### [THE TASK]
Print the lines that start the entries and continue through the one holding "COL = SC.collection", please, exactly and with the pictures omitted.

### [EXERCISE MATERIALS]
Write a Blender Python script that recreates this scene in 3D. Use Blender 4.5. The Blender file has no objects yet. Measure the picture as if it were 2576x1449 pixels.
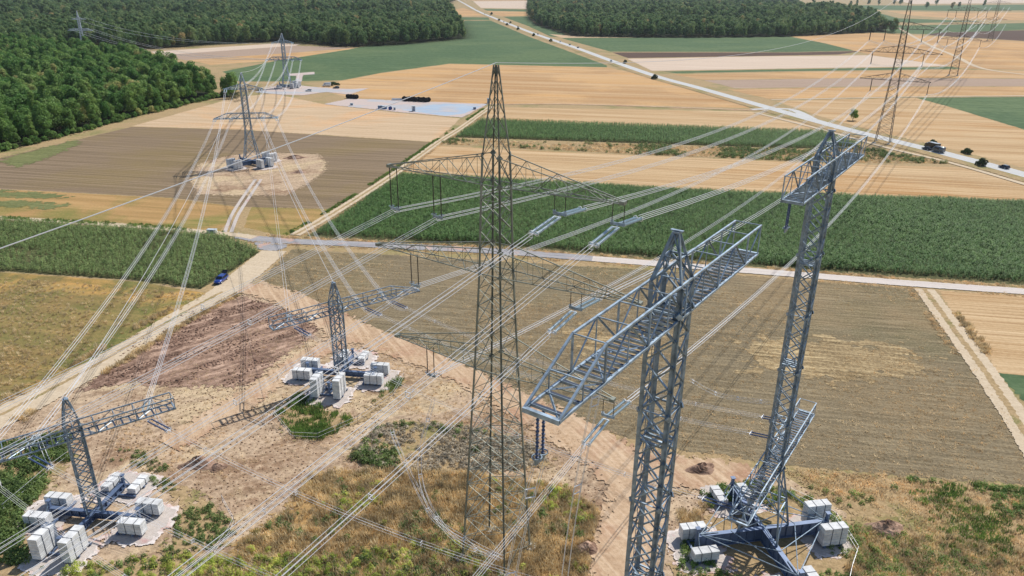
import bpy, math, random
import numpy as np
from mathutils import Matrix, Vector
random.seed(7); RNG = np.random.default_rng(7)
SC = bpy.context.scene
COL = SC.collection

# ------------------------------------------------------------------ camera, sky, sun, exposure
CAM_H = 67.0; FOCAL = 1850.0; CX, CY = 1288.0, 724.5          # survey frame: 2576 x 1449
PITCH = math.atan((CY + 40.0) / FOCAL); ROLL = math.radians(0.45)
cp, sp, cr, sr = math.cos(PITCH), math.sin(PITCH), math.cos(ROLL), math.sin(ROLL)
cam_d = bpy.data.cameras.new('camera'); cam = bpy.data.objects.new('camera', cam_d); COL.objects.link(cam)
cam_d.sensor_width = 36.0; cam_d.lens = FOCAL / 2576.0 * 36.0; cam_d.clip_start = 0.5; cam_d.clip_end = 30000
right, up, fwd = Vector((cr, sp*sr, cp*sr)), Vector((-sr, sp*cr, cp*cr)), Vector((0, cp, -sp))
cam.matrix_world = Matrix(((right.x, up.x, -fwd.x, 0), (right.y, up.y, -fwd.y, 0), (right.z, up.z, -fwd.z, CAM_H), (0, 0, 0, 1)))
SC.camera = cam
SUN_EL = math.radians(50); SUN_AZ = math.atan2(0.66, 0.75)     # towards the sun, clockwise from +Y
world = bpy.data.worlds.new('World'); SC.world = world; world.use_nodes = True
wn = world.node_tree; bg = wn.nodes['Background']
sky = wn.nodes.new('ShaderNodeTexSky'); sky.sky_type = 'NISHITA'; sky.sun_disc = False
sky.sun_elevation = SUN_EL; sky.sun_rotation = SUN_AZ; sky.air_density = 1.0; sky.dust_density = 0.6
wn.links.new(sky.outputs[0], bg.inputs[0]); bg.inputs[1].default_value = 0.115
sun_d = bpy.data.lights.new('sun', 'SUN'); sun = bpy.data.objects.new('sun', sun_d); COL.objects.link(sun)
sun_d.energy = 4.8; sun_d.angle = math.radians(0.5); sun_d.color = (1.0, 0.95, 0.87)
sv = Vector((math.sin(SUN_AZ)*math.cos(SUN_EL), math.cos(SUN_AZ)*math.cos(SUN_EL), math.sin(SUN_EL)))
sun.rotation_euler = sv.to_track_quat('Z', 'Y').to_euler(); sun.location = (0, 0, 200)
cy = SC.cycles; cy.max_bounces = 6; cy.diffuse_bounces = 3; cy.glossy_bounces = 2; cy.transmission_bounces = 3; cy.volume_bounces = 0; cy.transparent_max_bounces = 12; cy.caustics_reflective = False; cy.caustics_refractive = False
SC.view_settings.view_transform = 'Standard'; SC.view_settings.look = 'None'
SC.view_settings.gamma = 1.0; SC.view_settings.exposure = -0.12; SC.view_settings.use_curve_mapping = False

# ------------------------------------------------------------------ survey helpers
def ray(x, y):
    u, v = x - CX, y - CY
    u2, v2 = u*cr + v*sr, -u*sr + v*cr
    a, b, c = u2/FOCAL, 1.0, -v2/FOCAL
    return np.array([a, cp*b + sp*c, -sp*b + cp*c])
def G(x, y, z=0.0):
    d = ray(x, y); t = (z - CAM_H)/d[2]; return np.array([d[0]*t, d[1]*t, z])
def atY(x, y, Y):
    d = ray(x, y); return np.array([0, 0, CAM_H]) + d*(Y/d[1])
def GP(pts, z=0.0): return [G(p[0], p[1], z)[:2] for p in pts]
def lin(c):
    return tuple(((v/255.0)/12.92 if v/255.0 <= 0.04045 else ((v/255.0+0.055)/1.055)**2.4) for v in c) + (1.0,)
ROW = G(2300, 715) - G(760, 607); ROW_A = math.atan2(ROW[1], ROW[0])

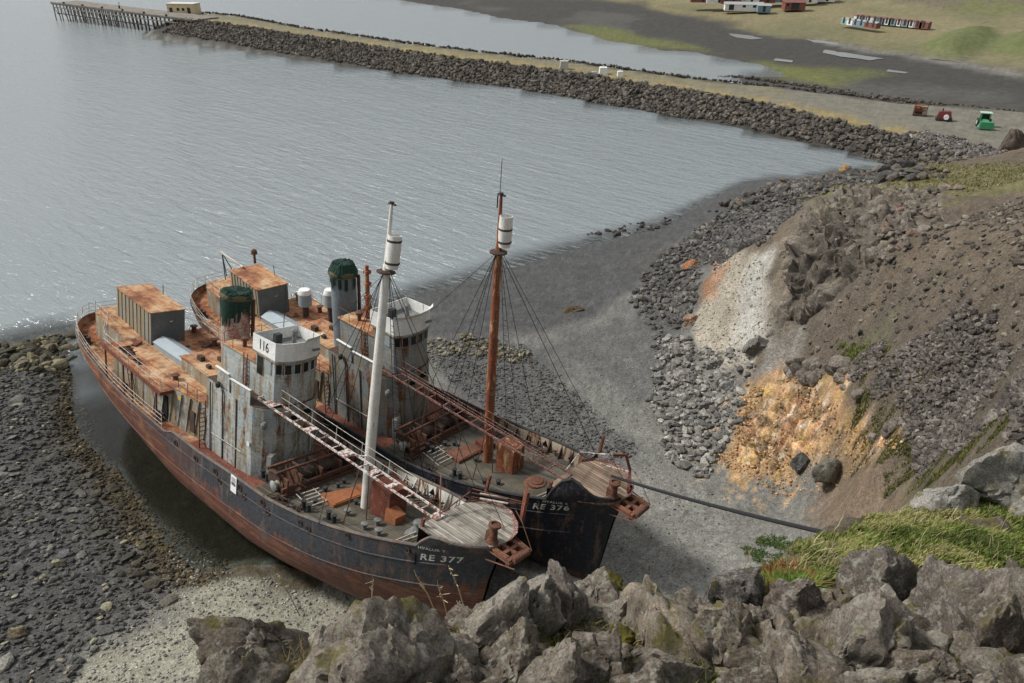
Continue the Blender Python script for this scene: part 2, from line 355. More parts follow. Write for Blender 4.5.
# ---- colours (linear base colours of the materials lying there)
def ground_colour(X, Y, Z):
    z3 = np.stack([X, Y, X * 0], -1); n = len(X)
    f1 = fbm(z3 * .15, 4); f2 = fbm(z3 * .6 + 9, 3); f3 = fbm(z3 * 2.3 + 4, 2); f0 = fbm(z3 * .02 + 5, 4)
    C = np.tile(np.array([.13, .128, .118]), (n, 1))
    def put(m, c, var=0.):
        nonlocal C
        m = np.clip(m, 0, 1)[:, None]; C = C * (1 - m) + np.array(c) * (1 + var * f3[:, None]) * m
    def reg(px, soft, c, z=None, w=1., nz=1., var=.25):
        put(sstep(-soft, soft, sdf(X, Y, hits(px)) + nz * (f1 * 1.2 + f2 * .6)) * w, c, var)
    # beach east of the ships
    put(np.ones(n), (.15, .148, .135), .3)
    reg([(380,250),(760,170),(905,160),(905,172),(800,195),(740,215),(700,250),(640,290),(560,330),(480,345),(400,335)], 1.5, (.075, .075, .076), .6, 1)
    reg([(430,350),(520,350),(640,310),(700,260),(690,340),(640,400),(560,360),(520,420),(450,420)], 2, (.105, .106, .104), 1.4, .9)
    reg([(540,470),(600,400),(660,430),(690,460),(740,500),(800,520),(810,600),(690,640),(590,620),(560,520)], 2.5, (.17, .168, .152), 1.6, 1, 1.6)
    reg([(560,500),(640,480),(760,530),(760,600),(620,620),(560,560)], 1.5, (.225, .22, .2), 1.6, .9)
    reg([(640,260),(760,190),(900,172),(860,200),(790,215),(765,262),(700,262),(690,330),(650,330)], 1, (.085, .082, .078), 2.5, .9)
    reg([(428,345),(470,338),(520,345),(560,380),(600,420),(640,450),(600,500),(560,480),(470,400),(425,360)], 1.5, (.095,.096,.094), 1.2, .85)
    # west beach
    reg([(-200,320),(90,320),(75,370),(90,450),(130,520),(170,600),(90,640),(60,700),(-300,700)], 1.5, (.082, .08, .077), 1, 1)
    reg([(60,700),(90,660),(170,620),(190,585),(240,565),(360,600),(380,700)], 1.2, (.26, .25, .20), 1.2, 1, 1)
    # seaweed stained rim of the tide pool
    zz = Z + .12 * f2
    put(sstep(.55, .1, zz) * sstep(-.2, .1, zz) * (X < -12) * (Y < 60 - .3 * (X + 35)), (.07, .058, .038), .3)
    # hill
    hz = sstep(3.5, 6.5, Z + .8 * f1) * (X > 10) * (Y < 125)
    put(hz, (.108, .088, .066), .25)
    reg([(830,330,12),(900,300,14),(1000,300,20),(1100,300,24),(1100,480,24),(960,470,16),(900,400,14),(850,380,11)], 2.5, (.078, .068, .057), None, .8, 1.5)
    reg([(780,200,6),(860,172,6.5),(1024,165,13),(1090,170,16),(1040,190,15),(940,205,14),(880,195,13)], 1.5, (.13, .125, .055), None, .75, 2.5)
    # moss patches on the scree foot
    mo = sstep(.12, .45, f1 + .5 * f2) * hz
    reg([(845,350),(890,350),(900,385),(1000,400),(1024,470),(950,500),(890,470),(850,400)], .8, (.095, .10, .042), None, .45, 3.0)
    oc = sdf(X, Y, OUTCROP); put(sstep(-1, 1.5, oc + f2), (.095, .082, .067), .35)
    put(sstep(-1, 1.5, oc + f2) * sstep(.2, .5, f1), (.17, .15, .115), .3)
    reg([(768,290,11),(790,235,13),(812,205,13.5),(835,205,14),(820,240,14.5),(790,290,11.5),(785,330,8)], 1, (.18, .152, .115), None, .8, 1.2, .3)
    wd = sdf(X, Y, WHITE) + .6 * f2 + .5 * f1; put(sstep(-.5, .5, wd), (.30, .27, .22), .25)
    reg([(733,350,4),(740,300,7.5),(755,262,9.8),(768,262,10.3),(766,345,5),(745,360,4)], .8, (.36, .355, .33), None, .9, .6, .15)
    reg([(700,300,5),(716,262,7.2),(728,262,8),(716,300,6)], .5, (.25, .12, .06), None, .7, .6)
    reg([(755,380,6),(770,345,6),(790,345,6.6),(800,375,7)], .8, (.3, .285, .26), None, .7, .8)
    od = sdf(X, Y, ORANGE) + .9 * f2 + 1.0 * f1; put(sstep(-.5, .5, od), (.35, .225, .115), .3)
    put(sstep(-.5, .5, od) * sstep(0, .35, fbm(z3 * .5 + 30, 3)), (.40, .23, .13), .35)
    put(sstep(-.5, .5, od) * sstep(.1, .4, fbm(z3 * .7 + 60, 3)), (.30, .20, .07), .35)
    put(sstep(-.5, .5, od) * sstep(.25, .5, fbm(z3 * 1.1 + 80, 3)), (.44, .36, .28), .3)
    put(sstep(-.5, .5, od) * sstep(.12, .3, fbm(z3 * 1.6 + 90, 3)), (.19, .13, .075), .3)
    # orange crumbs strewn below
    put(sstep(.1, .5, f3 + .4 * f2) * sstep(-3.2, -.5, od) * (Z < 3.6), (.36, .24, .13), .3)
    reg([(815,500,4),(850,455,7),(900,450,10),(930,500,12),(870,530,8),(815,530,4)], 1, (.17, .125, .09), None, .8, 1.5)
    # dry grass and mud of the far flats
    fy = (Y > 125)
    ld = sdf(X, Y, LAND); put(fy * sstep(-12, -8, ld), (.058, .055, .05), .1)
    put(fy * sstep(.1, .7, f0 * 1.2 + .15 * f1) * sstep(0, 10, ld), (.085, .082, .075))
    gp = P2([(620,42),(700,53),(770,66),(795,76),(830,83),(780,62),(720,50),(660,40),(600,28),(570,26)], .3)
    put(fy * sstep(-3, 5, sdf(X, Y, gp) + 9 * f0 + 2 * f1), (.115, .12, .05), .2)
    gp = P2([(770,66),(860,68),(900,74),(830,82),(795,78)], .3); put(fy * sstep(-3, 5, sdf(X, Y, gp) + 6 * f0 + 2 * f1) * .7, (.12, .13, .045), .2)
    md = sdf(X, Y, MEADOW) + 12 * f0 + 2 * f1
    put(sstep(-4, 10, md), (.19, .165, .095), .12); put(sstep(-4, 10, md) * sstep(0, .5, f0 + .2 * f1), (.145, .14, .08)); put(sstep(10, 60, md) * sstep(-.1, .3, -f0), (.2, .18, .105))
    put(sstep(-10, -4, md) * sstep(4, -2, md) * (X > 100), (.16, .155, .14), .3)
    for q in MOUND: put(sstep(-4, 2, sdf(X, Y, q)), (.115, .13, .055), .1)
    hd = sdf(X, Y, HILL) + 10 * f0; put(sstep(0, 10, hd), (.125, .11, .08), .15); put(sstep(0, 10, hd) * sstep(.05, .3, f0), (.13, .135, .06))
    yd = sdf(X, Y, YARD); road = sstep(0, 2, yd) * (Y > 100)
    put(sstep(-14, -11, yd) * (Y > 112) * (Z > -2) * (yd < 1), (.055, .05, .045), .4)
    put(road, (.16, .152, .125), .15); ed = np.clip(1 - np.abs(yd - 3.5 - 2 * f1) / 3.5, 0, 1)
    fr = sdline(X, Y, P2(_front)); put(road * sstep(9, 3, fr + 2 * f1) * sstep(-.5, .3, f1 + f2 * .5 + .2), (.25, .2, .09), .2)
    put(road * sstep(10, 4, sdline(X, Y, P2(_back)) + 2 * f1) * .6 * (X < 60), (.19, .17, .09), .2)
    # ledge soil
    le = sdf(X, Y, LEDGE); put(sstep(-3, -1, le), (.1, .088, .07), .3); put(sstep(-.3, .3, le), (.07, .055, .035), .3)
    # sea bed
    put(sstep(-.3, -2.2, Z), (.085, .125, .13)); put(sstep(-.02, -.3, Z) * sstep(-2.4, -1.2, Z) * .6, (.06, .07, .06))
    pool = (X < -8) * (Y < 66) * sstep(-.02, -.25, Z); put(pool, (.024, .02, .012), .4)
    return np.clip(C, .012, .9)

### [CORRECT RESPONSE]
Write a Blender Python script that recreates this scene in 3D. Use Blender 4.5. The Blender file has no objects yet. Measure the picture as if it were 2576x1449 pixels.
import bpy, math, random
import numpy as np
from mathutils import Matrix, Vector
random.seed(7); RNG = np.random.default_rng(7)
SC = bpy.context.scene
COL = SC.collection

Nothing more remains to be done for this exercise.